6. Alla luce di quanto sopra, se è permesso avanzare un sommesso suggerimento, riterrei opportuno diminuire la percentuale della riduzione del numero dei parlamentari così da evitare o, quantomeno attutire, gli effetti negativi sopra segnalati: a) ad esempio 500 deputati e 250 senatori; b) oppure optare in Costituzione per un numero di deputati e senatori non fisso ma flessibile: o in proporzione alla popolazione (soluzione originaria) oppure determinando un numero minino e massimo la cui individuazione sarebbe rimessa alla legge elettorale, il che consentirebbe eventualmente seggi aggiuntivi a titolo di premio di maggioranza (simil Germania); c) oppure ancora, lasciando il numero inalterato ma tagliando le indennità parlamentari (se l’obiettivo principale è il contenimento dei costi della politica).

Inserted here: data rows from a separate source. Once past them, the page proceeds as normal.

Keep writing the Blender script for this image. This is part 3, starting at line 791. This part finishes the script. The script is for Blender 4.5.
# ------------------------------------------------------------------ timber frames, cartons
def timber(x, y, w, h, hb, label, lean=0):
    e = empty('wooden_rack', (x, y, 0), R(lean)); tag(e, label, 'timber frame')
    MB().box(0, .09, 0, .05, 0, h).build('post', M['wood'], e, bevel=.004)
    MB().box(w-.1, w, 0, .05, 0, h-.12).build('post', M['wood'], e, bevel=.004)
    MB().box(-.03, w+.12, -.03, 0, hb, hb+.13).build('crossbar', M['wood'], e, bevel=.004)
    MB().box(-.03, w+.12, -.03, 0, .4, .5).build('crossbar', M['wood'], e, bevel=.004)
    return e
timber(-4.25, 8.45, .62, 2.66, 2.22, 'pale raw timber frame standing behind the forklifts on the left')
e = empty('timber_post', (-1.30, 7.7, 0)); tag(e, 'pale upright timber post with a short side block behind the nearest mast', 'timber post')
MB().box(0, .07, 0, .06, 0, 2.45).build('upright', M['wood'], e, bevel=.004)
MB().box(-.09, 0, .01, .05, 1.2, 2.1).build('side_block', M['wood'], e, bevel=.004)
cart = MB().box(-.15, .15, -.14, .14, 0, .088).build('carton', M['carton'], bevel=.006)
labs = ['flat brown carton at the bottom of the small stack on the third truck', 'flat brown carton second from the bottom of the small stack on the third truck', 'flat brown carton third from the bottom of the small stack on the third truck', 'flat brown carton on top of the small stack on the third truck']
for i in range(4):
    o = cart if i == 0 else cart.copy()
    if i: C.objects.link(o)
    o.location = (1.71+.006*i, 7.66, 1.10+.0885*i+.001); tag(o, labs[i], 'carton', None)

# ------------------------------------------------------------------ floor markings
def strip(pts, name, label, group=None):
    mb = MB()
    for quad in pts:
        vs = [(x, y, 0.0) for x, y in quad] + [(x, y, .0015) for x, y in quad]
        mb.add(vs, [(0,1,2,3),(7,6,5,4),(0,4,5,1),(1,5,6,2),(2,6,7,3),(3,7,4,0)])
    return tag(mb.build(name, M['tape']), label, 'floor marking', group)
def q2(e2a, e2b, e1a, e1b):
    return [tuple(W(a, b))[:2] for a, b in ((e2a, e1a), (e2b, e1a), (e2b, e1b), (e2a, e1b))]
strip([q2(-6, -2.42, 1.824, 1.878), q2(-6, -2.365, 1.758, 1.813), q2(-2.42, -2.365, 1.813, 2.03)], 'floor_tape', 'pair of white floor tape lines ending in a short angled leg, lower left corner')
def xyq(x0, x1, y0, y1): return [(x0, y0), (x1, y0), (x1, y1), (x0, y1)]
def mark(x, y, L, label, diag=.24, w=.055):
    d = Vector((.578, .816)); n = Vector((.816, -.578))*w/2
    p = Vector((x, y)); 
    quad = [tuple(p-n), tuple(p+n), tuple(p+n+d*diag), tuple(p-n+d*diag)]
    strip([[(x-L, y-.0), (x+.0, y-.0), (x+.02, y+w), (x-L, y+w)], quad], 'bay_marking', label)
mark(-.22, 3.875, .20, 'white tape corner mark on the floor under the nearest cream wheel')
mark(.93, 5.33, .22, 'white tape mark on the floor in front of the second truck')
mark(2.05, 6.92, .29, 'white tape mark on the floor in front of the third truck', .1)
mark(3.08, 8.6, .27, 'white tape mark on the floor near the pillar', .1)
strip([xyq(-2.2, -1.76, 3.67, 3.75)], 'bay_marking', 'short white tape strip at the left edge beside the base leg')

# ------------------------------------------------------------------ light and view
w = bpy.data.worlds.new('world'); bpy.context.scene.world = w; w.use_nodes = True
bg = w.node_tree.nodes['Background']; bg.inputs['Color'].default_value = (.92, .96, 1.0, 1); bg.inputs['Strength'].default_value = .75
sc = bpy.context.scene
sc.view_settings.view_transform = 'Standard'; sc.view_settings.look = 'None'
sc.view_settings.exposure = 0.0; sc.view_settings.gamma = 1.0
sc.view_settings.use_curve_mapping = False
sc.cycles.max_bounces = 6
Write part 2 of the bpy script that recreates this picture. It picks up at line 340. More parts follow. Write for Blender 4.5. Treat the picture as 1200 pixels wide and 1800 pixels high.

Similmente, profitterei dell’occasione non per diminuire ma abrogare del tutto i parlamentari eletti all’estero non solo perché la loro riduzione (appena 8 deputati e 4 senatori: veramente pochi!) rende ancora più debole la loro già di per sé ridotta rappresentatività, ma soprattutto perché si tratta di una riforma che ha dato cattiva prova di sé, anche per i gravi problemi causati.

7. Infine, in un’ottica più di sistema – se non si vuole toccare il tema di quell’unicum che è il nostro bicameralismo paritario, e quindi il tema del ruolo e delle funzioni del Senato (il rapporto dei cui membri di uno a due rispetto al numero dei deputati lascerei inalterato in mancanza di tale riforma sistemica) – si potrebbe profittare di tale occasione quantomeno per modificare i requisiti per eleggere ed essere eletti al Senato, frutto di una distinzione anacronistica.